Received from Joyo Indonesia News
Associated Press Friday, November 14, 2003
East Timor PM Accuses Australia Of Delaying Oil Talks
CANBERRA (AP)--East Timor's prime minister Friday accused Australia of
deliberately dragging out talks aimed at bolstering his impoverished
nation's share of billions of dollars worth of oil and gas under the sea
dividing the two nations.
Speaking to The Associated Press by phone from the capital Dili, Prime
Minister Mari Alkatiri said his tiny country, desperate to get oil and gas
revenue flowing, had been pressured to sign a temporary agreement to carve
up the riches earlier this year.
"It was always deadline over deadline to have it done in a timeframe
that was not easy for ... a new country to respond to," Alkatiri said of
the pressure from Canberra and oil companies.
Officials from Australia and East Timor met in northern Australia
earlier this week to begin the long process of setting a permanent
maritime boundary between the two nations which would settle once and for
all each country's share of the oil and gas field.
Alkatiri said East Timor is eager to set the border fast - in three to
five years - but added that Canberra is in no hurry, probably because a
permanent boundary would scrap existing revenue-sharing treaties that
favor Australia.
"We have proposed monthly meetings, they are only ready for twice a
year meetings," Alkatiri said. "With this type of schedule maybe my
grandson and granddaughter will resolve the problems."
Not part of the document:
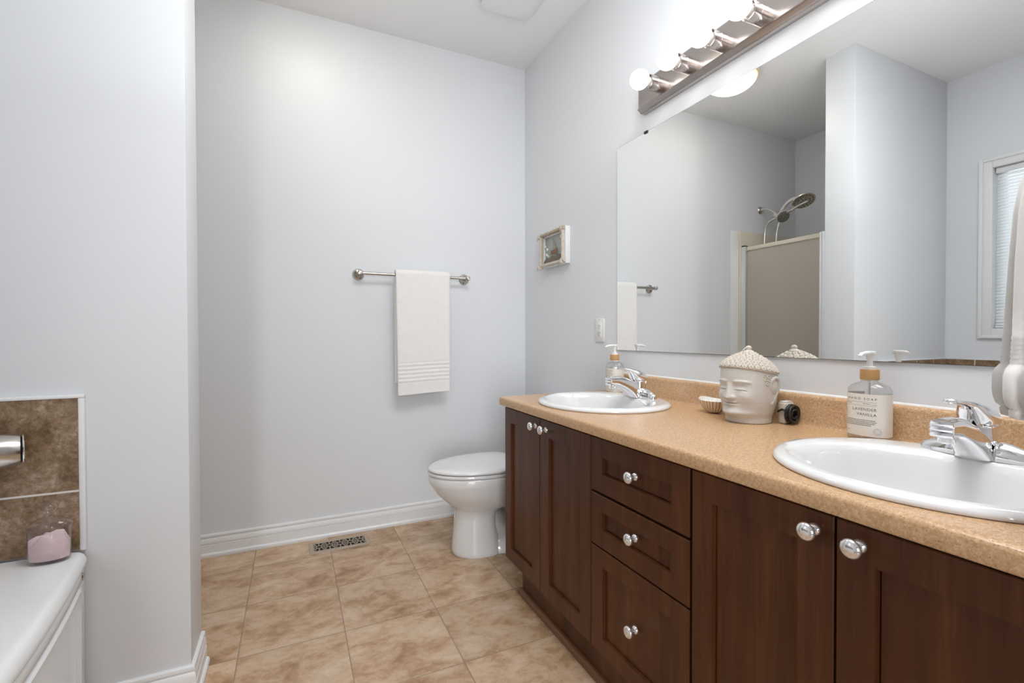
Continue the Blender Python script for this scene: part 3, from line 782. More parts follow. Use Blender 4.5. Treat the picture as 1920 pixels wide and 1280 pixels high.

At stake are billions of dollars in revenues needed to drag the half
island state out of debt and poverty.
"It would really break our dependency from these donors and the whole
process of the development of the country would take another step
forward," Alkatiri said.
East Timor gained independence 18 months ago following four centuries
of colonial rule by Portugal and 24 years of brutal Indonesian occupation.
The country of 800,000 is just beginning the huge task of rebuilding and
developing infrastructure.
Outside of Dili, residents live on as little as 55 U.S. cents a day.
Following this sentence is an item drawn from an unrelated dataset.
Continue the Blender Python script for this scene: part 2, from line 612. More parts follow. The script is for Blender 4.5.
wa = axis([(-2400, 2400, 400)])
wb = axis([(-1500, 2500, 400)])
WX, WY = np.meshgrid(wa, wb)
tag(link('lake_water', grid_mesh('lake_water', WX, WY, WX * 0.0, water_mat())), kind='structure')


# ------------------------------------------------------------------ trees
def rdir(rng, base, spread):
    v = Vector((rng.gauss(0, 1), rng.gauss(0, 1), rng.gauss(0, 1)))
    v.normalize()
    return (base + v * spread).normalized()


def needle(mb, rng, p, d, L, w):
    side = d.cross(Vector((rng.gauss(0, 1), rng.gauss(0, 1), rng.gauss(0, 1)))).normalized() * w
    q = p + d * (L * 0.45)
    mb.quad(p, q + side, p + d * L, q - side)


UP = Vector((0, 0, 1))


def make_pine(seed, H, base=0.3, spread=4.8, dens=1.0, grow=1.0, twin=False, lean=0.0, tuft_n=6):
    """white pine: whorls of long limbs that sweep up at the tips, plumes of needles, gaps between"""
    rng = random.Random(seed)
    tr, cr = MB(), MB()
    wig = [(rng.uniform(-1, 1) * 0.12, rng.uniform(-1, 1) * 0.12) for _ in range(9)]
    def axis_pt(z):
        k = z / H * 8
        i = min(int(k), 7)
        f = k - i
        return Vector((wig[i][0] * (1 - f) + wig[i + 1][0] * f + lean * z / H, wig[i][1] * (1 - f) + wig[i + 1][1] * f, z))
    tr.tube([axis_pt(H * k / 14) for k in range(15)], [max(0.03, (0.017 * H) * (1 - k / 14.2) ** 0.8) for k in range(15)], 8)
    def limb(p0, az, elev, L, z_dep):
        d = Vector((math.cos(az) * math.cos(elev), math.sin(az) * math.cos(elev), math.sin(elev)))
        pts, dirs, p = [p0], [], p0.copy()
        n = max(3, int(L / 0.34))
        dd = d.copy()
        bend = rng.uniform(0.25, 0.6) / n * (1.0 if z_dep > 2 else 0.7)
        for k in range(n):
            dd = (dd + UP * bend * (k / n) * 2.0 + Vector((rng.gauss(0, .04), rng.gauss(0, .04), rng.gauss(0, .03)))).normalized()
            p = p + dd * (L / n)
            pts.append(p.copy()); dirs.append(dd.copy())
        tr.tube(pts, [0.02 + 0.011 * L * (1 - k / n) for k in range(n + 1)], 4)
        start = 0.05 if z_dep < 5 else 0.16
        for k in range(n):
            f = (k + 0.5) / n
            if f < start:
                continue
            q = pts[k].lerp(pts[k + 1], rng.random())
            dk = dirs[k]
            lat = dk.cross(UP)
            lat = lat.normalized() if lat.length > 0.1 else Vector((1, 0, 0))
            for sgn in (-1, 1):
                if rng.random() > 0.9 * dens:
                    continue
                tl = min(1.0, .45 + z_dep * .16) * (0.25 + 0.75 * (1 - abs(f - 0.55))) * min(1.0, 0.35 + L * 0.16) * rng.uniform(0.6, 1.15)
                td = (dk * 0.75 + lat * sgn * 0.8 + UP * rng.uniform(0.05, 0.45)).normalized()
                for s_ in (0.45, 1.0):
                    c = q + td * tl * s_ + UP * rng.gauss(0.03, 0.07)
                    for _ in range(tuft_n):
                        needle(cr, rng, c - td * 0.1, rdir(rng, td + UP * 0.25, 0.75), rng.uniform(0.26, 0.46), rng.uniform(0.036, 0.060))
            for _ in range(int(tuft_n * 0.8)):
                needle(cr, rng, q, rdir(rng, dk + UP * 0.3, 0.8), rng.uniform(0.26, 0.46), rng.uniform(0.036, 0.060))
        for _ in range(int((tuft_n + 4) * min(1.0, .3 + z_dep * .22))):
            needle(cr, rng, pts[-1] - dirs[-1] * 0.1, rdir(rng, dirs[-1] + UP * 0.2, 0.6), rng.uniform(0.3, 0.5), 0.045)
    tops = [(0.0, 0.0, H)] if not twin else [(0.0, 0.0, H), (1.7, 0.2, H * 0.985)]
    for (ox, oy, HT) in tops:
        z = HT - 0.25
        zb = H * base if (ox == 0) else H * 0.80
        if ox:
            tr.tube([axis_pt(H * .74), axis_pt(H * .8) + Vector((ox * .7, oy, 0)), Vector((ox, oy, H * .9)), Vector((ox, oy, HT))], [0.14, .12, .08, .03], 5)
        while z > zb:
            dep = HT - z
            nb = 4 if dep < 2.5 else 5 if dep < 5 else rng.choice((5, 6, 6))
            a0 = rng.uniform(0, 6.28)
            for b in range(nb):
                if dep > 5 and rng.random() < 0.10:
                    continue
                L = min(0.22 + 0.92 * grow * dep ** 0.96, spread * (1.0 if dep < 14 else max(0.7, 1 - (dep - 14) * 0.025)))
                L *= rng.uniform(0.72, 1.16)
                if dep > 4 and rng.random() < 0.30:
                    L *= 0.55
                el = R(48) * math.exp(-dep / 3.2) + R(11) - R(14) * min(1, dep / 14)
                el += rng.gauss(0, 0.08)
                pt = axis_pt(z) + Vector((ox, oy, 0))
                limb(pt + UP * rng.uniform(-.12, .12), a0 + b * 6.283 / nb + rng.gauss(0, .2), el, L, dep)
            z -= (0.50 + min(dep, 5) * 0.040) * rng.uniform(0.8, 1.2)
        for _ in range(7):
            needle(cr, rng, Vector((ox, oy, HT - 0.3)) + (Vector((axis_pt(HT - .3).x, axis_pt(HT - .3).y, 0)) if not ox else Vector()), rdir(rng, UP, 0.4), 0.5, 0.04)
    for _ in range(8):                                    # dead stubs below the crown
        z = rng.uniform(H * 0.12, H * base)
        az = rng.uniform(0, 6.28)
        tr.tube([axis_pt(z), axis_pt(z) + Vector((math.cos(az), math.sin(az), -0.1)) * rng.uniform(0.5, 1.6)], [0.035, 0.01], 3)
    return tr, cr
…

Many people have no phones, electricity or clean water.
Alkatiri says the border should be drawn in the middle of the 600
kilometers of sea separating one of the world's most affluent nations with
one of its poorest.
That would place 90% of the oil and gas reserves on East Timor's side.
Australia wants its continental shelf to be the border. In some places
that's just 150 kilometers from East Timor's coastline.
Under the current agreement, East Timor gets 20% of the Greater Sunrise
gas field, the richest in the area. Australia takes 80%.
East Timor also gets 90% of several fields in a "joint development"
area to Australia's 10%, but those fields aren't as lucrative.
Not covered by those treaties are three other fields - Buffalo,
Laminaria and Corralina - which lie on East Timor's side of the disputed
area. Australia has a 100% claim on those and has received around US$1.2
billion in revenue since 1999.
Alkatiri said Australia ignored a request early this year to stop
production in those three fields until the boundaries are settled.
Dili estimates the current deal will give it about US$4 billion in
revenues over the next two to three decades. Under what Alkatiri believes
are its "entitlements under international law," the country would get
US$13 billion.
Over 20 years the difference is between US$200 million a year and
US$650 million a year. East Timor's annual budget is now US$80 million.
Australian officials weren't immediately available for comment but have
previously described the current division of riches as generous.
Alkatiri rejected that.
"If you applied international law 100% should be ours," he said. "But
we are ready to negotiate and resolve the differences."